I need to show following almost sure convergence:
$X_1$, $X_2$, …, be identically distributed non-negative random variables with $E[X_1]<\infty$. Prove that: $$\frac{X_n}{n}\to 0$$ with probability $1$.
I want to use the first Borel Cantelli lemma:
For some $\epsilon>0$:
$$A_k = \{\frac{X_k}{k}>\epsilon\}$$
$$A = \cup_{n\geq 1}\cap_{k\geq n}A_k$$
and show $P(A) = 0$. However, after apply Markov's inequality to $P(A_k)=P(\frac{X_k}{k}>\epsilon)$, I can't show $\sum_{k=1}^{\infty}P(A_k)<\infty$ …
Thank you for your help.
Best Answer
Using the fact that $(X_k)$ are identically distributed, we have
$$ \sum_{k=1}^{\infty} \Bbb{P}(A_k) = \sum_{k=1}^{\infty} \Bbb{P}(X_1 > k \epsilon) = \sum_{k=1}^{\infty} \Bbb{E}[\mathbf{1}_{\{ X_1 > k \epsilon \}}] = \Bbb{E}\bigg[ \sum_{k=1}^{\infty} \mathbf{1}_{\{ X_1 > k \epsilon \}} \bigg]. \tag{*}$$
Now let us focus on the random variable $Y := \sum_{k=1}^{\infty} \mathbf{1}_{\{ X_1 > k \epsilon \}}$. It is not hard to see that
$$ Y = \begin{cases} k, & X_1 \in (k\epsilon, (k+1)\epsilon] \text{ for some } k = 0, 1, \cdots \\ 0, & X_1 = 0 \end{cases} $$
This proves that $Y \leq \frac{1}{\epsilon}X_1$ and hence
$$ \sum_{k=1}^{\infty} \Bbb{P}(A_k) = \Bbb{E}[Y] \leq \frac{1}{\epsilon}\Bbb{E}[X_1] < \infty. $$
Now all you have to do is to apply the 1st Borel-Cantelli's lemma.

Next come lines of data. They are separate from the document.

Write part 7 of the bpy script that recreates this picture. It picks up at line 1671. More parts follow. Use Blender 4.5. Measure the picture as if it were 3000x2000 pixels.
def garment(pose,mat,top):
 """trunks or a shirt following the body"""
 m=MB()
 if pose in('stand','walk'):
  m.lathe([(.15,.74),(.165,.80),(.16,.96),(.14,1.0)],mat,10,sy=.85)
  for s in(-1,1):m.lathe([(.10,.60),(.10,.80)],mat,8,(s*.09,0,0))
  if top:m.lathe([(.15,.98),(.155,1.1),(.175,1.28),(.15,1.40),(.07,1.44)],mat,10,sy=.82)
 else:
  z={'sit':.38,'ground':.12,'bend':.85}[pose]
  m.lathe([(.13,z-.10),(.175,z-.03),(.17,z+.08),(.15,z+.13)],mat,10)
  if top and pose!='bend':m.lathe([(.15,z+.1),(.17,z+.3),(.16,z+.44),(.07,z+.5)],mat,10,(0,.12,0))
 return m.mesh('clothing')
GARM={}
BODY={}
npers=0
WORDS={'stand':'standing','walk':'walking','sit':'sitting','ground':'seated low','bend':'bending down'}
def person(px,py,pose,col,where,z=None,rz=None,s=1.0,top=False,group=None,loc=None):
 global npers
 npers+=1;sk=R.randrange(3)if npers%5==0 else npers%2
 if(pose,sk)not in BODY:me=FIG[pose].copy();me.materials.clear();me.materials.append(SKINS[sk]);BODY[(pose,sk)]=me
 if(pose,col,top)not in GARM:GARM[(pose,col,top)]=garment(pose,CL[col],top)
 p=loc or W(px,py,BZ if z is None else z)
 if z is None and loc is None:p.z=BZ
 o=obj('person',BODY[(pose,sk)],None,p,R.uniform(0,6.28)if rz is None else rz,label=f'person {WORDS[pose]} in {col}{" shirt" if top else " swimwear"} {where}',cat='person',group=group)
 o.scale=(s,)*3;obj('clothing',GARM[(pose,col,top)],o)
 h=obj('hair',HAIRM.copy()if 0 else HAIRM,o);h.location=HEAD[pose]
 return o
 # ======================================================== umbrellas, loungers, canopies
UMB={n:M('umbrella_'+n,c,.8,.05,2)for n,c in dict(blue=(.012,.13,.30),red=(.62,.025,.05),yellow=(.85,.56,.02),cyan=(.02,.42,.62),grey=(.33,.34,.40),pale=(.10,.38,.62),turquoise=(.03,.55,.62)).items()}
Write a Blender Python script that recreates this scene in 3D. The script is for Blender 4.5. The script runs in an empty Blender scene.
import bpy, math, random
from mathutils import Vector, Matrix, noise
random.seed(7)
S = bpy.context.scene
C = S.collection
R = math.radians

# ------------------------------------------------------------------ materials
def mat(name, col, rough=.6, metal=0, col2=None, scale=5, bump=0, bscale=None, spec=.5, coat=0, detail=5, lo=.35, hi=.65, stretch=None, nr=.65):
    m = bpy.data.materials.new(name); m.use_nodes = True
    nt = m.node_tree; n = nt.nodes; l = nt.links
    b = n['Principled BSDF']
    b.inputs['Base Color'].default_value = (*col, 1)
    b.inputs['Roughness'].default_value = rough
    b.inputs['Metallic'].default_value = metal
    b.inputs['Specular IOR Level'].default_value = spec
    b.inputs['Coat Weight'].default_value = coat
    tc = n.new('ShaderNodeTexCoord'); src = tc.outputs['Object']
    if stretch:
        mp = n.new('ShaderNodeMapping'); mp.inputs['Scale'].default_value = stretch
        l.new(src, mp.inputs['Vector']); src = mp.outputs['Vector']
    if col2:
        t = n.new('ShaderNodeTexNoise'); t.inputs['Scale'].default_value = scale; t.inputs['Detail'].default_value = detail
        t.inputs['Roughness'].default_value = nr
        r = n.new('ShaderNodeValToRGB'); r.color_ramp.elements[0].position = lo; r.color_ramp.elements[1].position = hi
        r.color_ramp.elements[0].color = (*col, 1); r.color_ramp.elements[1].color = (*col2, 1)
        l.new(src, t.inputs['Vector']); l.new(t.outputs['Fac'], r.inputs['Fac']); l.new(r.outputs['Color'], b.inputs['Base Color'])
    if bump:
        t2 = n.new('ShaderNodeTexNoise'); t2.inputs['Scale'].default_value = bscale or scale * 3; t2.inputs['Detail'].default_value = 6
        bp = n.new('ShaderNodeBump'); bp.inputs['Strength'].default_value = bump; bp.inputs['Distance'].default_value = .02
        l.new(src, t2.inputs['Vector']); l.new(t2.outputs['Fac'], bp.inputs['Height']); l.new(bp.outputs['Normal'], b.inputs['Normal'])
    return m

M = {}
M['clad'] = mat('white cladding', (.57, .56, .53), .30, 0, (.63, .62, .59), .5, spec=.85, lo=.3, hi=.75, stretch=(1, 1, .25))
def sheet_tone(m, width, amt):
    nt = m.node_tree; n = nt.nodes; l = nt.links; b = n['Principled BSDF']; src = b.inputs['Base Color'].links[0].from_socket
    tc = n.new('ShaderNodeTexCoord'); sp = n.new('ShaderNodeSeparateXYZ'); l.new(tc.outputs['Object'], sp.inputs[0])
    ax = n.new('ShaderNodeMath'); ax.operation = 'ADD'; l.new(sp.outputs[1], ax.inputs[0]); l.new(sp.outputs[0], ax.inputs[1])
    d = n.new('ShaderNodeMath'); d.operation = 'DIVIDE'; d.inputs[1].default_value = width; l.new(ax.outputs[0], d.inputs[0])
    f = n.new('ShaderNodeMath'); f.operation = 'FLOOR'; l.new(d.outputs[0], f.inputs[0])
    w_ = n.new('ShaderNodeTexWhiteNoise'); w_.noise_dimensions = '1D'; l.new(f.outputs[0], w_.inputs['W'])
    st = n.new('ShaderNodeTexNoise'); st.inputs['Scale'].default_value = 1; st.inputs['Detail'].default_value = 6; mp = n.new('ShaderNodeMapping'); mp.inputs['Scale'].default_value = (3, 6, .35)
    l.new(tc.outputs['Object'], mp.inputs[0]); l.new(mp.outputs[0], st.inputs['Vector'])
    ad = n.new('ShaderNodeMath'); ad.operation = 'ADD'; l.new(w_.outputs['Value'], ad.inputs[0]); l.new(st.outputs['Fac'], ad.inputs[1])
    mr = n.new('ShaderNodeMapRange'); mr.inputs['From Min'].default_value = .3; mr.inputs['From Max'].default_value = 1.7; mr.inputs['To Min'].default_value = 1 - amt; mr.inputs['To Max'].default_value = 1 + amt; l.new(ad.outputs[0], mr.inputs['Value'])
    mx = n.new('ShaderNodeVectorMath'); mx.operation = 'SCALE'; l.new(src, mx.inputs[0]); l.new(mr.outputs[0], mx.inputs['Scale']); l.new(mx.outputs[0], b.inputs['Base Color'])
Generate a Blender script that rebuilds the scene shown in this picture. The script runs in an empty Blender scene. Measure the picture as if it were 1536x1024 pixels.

Remark. If we replace the assumption $\Bbb{E}[X_1] < \infty$ by $\Bbb{E}[X_1] = \infty$, then a similar argument shows that $\limsup_{n\to\infty} \frac{X_n}{n} = \infty$ a.s. Indeed, one has the inequality
$$ Y \geq \frac{1}{\epsilon}X_1 - 1.$$
Plugging this back to the computation $\text{(*)}$, we have
$$ \sum_{k=1}^{\infty} \Bbb{P}(A_k) = \Bbb{E}[Y] \geq \frac{1}{\epsilon}\Bbb{E}[X_1] - 1 = \infty. $$
Therefore by the 2nd Borel-Cantelli lemma, $\Bbb{P}(\frac{X_n}{n} > \epsilon \text{ i.o.}) = 1$ and thus $\limsup_{n\to\infty} \frac{X_n}{n} \geq \epsilon$. Since $\epsilon > 0$ is arbitrary, the conclusion follows by letting $\epsilon \to \infty$ (along a subsequence, if you want to be rigorous).